▸ **Exercise**
Transcribe the whole listing without a single picture.

▼

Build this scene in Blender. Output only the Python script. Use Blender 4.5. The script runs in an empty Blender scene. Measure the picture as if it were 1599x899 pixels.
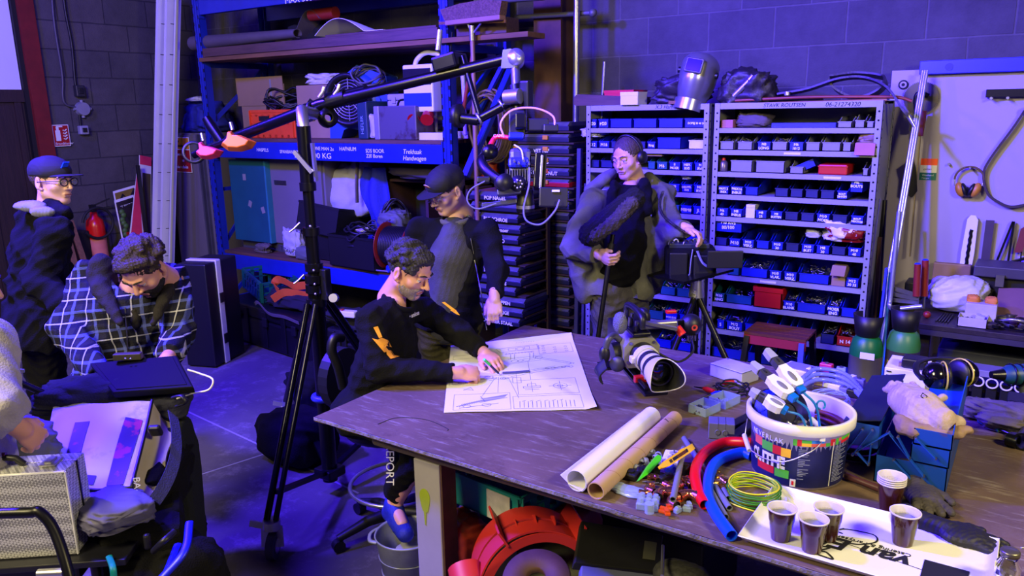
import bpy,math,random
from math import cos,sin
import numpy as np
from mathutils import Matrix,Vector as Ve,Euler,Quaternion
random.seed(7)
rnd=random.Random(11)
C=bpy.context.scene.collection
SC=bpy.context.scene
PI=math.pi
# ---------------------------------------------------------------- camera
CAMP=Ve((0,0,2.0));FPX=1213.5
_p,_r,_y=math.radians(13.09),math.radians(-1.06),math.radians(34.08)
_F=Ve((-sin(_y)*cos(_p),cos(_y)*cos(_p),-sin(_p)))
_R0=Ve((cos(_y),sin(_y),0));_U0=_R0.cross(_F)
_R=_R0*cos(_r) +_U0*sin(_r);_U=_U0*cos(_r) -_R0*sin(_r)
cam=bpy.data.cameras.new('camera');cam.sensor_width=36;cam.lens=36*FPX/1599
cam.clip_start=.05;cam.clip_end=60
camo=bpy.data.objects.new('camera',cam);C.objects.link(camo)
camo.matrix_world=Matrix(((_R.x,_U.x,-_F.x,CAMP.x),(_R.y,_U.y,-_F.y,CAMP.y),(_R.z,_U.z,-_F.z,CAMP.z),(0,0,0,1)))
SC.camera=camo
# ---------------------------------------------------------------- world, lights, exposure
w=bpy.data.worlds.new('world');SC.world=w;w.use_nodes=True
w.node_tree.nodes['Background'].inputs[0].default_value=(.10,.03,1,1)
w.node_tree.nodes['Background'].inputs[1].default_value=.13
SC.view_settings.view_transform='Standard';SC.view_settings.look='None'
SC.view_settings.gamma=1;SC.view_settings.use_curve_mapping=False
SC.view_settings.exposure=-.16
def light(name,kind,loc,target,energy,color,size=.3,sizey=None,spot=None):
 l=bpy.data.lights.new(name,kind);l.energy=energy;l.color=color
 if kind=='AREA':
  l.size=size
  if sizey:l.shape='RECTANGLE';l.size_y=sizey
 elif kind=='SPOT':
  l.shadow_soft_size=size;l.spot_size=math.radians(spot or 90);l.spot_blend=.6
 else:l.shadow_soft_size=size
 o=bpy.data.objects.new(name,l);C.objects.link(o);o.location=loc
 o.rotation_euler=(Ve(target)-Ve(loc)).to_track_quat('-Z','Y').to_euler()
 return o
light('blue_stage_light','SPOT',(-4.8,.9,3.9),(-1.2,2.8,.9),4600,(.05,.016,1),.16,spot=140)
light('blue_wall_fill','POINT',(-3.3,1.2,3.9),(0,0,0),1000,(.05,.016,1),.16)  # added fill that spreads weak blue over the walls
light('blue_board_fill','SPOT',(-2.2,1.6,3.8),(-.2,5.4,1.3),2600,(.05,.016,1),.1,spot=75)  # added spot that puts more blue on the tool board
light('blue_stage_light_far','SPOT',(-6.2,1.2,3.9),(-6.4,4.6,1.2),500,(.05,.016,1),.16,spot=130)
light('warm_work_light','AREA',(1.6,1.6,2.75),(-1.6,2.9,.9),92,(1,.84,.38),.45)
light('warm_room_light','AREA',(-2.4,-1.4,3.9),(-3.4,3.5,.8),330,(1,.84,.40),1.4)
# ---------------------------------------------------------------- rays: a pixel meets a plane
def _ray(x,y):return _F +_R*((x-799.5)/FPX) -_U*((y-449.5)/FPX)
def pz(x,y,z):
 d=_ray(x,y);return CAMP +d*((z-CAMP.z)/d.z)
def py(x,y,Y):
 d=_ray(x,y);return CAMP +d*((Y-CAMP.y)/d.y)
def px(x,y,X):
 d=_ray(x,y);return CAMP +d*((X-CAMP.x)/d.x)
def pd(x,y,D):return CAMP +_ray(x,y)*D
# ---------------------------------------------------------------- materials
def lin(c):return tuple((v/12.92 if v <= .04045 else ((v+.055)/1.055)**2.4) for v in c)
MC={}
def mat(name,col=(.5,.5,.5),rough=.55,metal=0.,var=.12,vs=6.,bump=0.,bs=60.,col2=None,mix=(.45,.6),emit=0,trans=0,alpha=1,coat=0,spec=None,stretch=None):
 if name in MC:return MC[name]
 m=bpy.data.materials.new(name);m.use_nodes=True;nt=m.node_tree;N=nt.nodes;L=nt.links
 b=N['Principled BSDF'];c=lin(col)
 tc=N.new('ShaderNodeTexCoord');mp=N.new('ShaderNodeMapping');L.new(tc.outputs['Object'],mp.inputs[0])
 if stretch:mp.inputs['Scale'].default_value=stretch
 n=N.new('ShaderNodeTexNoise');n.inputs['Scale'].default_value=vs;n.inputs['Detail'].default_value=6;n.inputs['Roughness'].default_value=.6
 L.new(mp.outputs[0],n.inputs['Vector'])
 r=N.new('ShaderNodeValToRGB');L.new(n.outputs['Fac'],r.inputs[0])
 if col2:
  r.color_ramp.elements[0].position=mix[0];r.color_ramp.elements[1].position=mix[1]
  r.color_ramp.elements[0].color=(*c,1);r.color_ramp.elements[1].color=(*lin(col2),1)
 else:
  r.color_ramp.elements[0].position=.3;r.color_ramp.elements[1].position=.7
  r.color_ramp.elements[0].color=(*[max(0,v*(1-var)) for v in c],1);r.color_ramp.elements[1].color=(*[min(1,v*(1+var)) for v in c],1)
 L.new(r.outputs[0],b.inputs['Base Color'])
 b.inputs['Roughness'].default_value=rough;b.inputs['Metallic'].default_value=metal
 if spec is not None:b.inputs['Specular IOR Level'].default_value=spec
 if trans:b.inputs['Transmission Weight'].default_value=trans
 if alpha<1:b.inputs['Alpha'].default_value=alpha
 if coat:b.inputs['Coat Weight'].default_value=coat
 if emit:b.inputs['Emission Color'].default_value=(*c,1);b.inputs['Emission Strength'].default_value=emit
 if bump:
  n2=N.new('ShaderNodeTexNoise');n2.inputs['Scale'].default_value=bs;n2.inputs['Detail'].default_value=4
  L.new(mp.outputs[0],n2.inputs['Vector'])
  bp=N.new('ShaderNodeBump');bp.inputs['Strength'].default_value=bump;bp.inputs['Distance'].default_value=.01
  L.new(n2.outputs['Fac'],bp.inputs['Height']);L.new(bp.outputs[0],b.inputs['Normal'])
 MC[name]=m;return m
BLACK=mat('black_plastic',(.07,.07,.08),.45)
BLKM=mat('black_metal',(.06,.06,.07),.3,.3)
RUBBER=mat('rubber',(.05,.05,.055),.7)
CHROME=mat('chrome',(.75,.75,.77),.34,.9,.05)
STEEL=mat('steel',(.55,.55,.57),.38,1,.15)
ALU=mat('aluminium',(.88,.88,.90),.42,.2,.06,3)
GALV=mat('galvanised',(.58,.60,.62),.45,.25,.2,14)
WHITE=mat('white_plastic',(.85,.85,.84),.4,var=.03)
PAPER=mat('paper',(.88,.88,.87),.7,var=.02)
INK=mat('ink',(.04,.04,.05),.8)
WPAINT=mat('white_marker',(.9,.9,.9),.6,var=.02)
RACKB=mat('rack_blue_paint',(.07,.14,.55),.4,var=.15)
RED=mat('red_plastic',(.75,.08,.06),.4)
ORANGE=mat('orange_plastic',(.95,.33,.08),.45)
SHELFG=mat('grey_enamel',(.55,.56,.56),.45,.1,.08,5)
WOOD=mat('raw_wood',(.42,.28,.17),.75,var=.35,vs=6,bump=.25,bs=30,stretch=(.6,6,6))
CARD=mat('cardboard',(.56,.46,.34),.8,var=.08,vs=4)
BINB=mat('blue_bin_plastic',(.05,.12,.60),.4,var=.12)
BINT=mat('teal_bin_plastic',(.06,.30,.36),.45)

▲

▸ **Solution below**
Build this scene in Blender. Output only the Python script. Use Blender 4.5. The script runs in an empty Blender scene. Measure the picture as if it were 1599x899 pixels.
import bpy,math,random
from math import cos,sin
import numpy as np
from mathutils import Matrix,Vector as Ve,Euler,Quaternion
random.seed(7)
rnd=random.Random(11)
C=bpy.context.scene.collection
SC=bpy.context.scene
PI=math.pi
# ---------------------------------------------------------------- camera
CAMP=Ve((0,0,2.0));FPX=1213.5
_p,_r,_y=math.radians(13.09),math.radians(-1.06),math.radians(34.08)
_F=Ve((-sin(_y)*cos(_p),cos(_y)*cos(_p),-sin(_p)))
_R0=Ve((cos(_y),sin(_y),0));_U0=_R0.cross(_F)
_R=_R0*cos(_r) +_U0*sin(_r);_U=_U0*cos(_r) -_R0*sin(_r)
cam=bpy.data.cameras.new('camera');cam.sensor_width=36;cam.lens=36*FPX/1599
cam.clip_start=.05;cam.clip_end=60
camo=bpy.data.objects.new('camera',cam);C.objects.link(camo)
camo.matrix_world=Matrix(((_R.x,_U.x,-_F.x,CAMP.x),(_R.y,_U.y,-_F.y,CAMP.y),(_R.z,_U.z,-_F.z,CAMP.z),(0,0,0,1)))
SC.camera=camo
# ---------------------------------------------------------------- world, lights, exposure
w=bpy.data.worlds.new('world');SC.world=w;w.use_nodes=True
w.node_tree.nodes['Background'].inputs[0].default_value=(.10,.03,1,1)
w.node_tree.nodes['Background'].inputs[1].default_value=.13
SC.view_settings.view_transform='Standard';SC.view_settings.look='None'
SC.view_settings.gamma=1;SC.view_settings.use_curve_mapping=False
SC.view_settings.exposure=-.16
def light(name,kind,loc,target,energy,color,size=.3,sizey=None,spot=None):
 l=bpy.data.lights.new(name,kind);l.energy=energy;l.color=color
 if kind=='AREA':
  l.size=size
  if sizey:l.shape='RECTANGLE';l.size_y=sizey
 elif kind=='SPOT':
  l.shadow_soft_size=size;l.spot_size=math.radians(spot or 90);l.spot_blend=.6
 else:l.shadow_soft_size=size
 o=bpy.data.objects.new(name,l);C.objects.link(o);o.location=loc
 o.rotation_euler=(Ve(target)-Ve(loc)).to_track_quat('-Z','Y').to_euler()
 return o
light('blue_stage_light','SPOT',(-4.8,.9,3.9),(-1.2,2.8,.9),4600,(.05,.016,1),.16,spot=140)
light('blue_wall_fill','POINT',(-3.3,1.2,3.9),(0,0,0),1000,(.05,.016,1),.16)  # added fill that spreads weak blue over the walls
light('blue_board_fill','SPOT',(-2.2,1.6,3.8),(-.2,5.4,1.3),2600,(.05,.016,1),.1,spot=75)  # added spot that puts more blue on the tool board
light('blue_stage_light_far','SPOT',(-6.2,1.2,3.9),(-6.4,4.6,1.2),500,(.05,.016,1),.16,spot=130)
light('warm_work_light','AREA',(1.6,1.6,2.75),(-1.6,2.9,.9),92,(1,.84,.38),.45)
light('warm_room_light','AREA',(-2.4,-1.4,3.9),(-3.4,3.5,.8),330,(1,.84,.40),1.4)
# ---------------------------------------------------------------- rays: a pixel meets a plane
def _ray(x,y):return _F +_R*((x-799.5)/FPX) -_U*((y-449.5)/FPX)
def pz(x,y,z):
 d=_ray(x,y);return CAMP +d*((z-CAMP.z)/d.z)
def py(x,y,Y):
 d=_ray(x,y);return CAMP +d*((Y-CAMP.y)/d.y)
def px(x,y,X):
 d=_ray(x,y);return CAMP +d*((X-CAMP.x)/d.x)
def pd(x,y,D):return CAMP +_ray(x,y)*D
# ---------------------------------------------------------------- materials
def lin(c):return tuple((v/12.92 if v <= .04045 else ((v+.055)/1.055)**2.4) for v in c)
MC={}
def mat(name,col=(.5,.5,.5),rough=.55,metal=0.,var=.12,vs=6.,bump=0.,bs=60.,col2=None,mix=(.45,.6),emit=0,trans=0,alpha=1,coat=0,spec=None,stretch=None):
 if name in MC:return MC[name]
 m=bpy.data.materials.new(name);m.use_nodes=True;nt=m.node_tree;N=nt.nodes;L=nt.links
 b=N['Principled BSDF'];c=lin(col)
 tc=N.new('ShaderNodeTexCoord');mp=N.new('ShaderNodeMapping');L.new(tc.outputs['Object'],mp.inputs[0])
 if stretch:mp.inputs['Scale'].default_value=stretch
 n=N.new('ShaderNodeTexNoise');n.inputs['Scale'].default_value=vs;n.inputs['Detail'].default_value=6;n.inputs['Roughness'].default_value=.6
 L.new(mp.outputs[0],n.inputs['Vector'])
 r=N.new('ShaderNodeValToRGB');L.new(n.outputs['Fac'],r.inputs[0])
 if col2:
  r.color_ramp.elements[0].position=mix[0];r.color_ramp.elements[1].position=mix[1]
  r.color_ramp.elements[0].color=(*c,1);r.color_ramp.elements[1].color=(*lin(col2),1)
 else:
  r.color_ramp.elements[0].position=.3;r.color_ramp.elements[1].position=.7
  r.color_ramp.elements[0].color=(*[max(0,v*(1-var)) for v in c],1);r.color_ramp.elements[1].color=(*[min(1,v*(1+var)) for v in c],1)
 L.new(r.outputs[0],b.inputs['Base Color'])
 b.inputs['Roughness'].default_value=rough;b.inputs['Metallic'].default_value=metal
 if spec is not None:b.inputs['Specular IOR Level'].default_value=spec
 if trans:b.inputs['Transmission Weight'].default_value=trans
 if alpha<1:b.inputs['Alpha'].default_value=alpha
 if coat:b.inputs['Coat Weight'].default_value=coat
 if emit:b.inputs['Emission Color'].default_value=(*c,1);b.inputs['Emission Strength'].default_value=emit
 if bump:
  n2=N.new('ShaderNodeTexNoise');n2.inputs['Scale'].default_value=bs;n2.inputs['Detail'].default_value=4
  L.new(mp.outputs[0],n2.inputs['Vector'])
  bp=N.new('ShaderNodeBump');bp.inputs['Strength'].default_value=bump;bp.inputs['Distance'].default_value=.01
  L.new(n2.outputs['Fac'],bp.inputs['Height']);L.new(bp.outputs[0],b.inputs['Normal'])
 MC[name]=m;return m
BLACK=mat('black_plastic',(.07,.07,.08),.45)
BLKM=mat('black_metal',(.06,.06,.07),.3,.3)
RUBBER=mat('rubber',(.05,.05,.055),.7)
CHROME=mat('chrome',(.75,.75,.77),.34,.9,.05)
STEEL=mat('steel',(.55,.55,.57),.38,1,.15)
ALU=mat('aluminium',(.88,.88,.90),.42,.2,.06,3)
GALV=mat('galvanised',(.58,.60,.62),.45,.25,.2,14)
WHITE=mat('white_plastic',(.85,.85,.84),.4,var=.03)
PAPER=mat('paper',(.88,.88,.87),.7,var=.02)
INK=mat('ink',(.04,.04,.05),.8)
WPAINT=mat('white_marker',(.9,.9,.9),.6,var=.02)
RACKB=mat('rack_blue_paint',(.07,.14,.55),.4,var=.15)
RED=mat('red_plastic',(.75,.08,.06),.4)
ORANGE=mat('orange_plastic',(.95,.33,.08),.45)
SHELFG=mat('grey_enamel',(.55,.56,.56),.45,.1,.08,5)
WOOD=mat('raw_wood',(.42,.28,.17),.75,var=.35,vs=6,bump=.25,bs=30,stretch=(.6,6,6))
CARD=mat('cardboard',(.56,.46,.34),.8,var=.08,vs=4)
BINB=mat('blue_bin_plastic',(.05,.12,.60),.4,var=.12)
BINT=mat('teal_bin_plastic',(.06,.30,.36),.45)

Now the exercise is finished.